De acordo com o psiquiatra Cristiano Nabuco, do Grupo de Dependências Tecnológicas da Universidade de São Paulo (USP), a aceleração atende a um desejo que já anda em corações e mentes atrelados às séries: o anseio pelo desfecho, o elo entre um episódio e outro e, invariavelmente, assunto para mesa de bar — ou melhor, para postagens no Twitter e no Facebook, além de imagens com frases curtas no Instagram. “O prêmio, como recompensa, está sempre no fim”, diz Nabuco. Contudo, ao aproximar rapidamente os epílogos, pegando atalhos, no avesso do ritmo imaginado pelos criadores, o cidadão afobado acaba alimentando danos mentais — que podem não ser graves, mas pedem atenção. Com o consumo desenfreado, perde-se a chamada “ancoragem da memória”, ferramenta pela qual o ser humano fixa o que viveu e pode interpretar o conteúdo com calma, alimentando os neurônios, como se eles estivessem sendo naturalmente exercitados. Sair em disparada faz mal. Perde-­se, sobretudo, a capacidade — humana, demasiadamente humana — de fazer relações com o passado.

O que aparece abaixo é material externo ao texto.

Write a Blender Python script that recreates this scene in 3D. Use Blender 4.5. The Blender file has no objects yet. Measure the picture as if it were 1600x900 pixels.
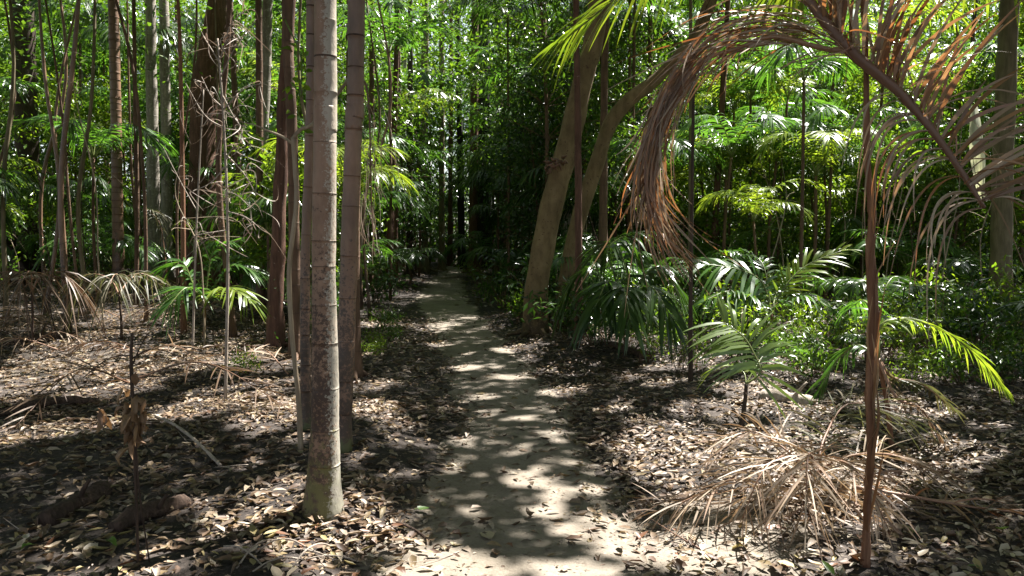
import bpy, math
import numpy as np
from mathutils import Vector

S = bpy.context.scene
COL = S.collection
R = math.radians
rng = np.random.default_rng(11)

# ------------------------------------------------------------------ camera, sky, sun, exposure
EYE, FPX, PITCH = 1.6, 1250.0, math.atan(90 / 1250)
cam = bpy.data.objects.new('camera', bpy.data.cameras.new('camera'))
COL.objects.link(cam)
cam.location = (0, 0, EYE)
cam.rotation_euler = (math.pi / 2 - PITCH, 0, 0)
cam.data.sensor_width = 36
cam.data.lens = 36 * FPX / 1600
cam.data.clip_end = 1000
cam.data.clip_start = 0.05
S.camera = cam

SUN_AZ, SUN_EL = R(49), R(58)
world = bpy.data.worlds.new('World'); S.world = world; world.use_nodes = True
wn = world.node_tree.nodes; wl = world.node_tree.links
wn.clear()
sky = wn.new('ShaderNodeTexSky'); sky.sky_type = 'NISHITA'; sky.sun_disc = False
sky.sun_elevation = SUN_EL; sky.sun_rotation = SUN_AZ
bg = wn.new('ShaderNodeBackground'); bg.inputs[1].default_value = 0.05
wo = wn.new('ShaderNodeOutputWorld')
hs_ = wn.new('ShaderNodeHueSaturation'); hs_.inputs['Saturation'].default_value = .5      # thin white haze high up: a paler sky
wl.new(sky.outputs[0], hs_.inputs['Color']); wl.new(hs_.outputs[0], bg.inputs[0]); wl.new(bg.outputs[0], wo.inputs[0])
SUN = np.array([math.sin(SUN_AZ) * math.cos(SUN_EL), math.cos(SUN_AZ) * math.cos(SUN_EL), math.sin(SUN_EL)])
sl = bpy.data.lights.new('sun', 'SUN'); sl.energy = 5.0; sl.angle = R(0.53); sl.color = (1, 0.965, 0.92)
so = bpy.data.objects.new('sun', sl); COL.objects.link(so)
so.rotation_euler = Vector(SUN).to_track_quat('Z', 'Y').to_euler(); so.location = (6, 8, 30)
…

Com filmes, com músicas, em qualquer experiência artística, o que se vê agora é imediatamente relacionado ao que se viu antes, num exercício saudável de referências. Assim a civilização cresceu, e é o que nos distingue dos animais. A ligeireza faz encolher a empatia, transforma as montanhas de emoções em planícies sem profundidade. “As pessoas mal se lembram do que viram”, resume Nabuco. Os defensores da novíssima mania alegam ter acesso a mais filmes, a mais séries, a mais de tudo, e isso seria bom. Dizem não haver problema de compreensão — e, de fato, dá para entender as frases, ainda que um pouco distorcidas. Mas esse é um comportamento um tanto insólito, que deixaria Ferris Bueller incomodado. O melhor seria curtir a vida adoidado, porém a seu tempo. Sem pressa. E, como tantas outras invencionices dos tempos plugados, os aceleradores de vídeos podem sumir na mesma velocidade em que apareceram.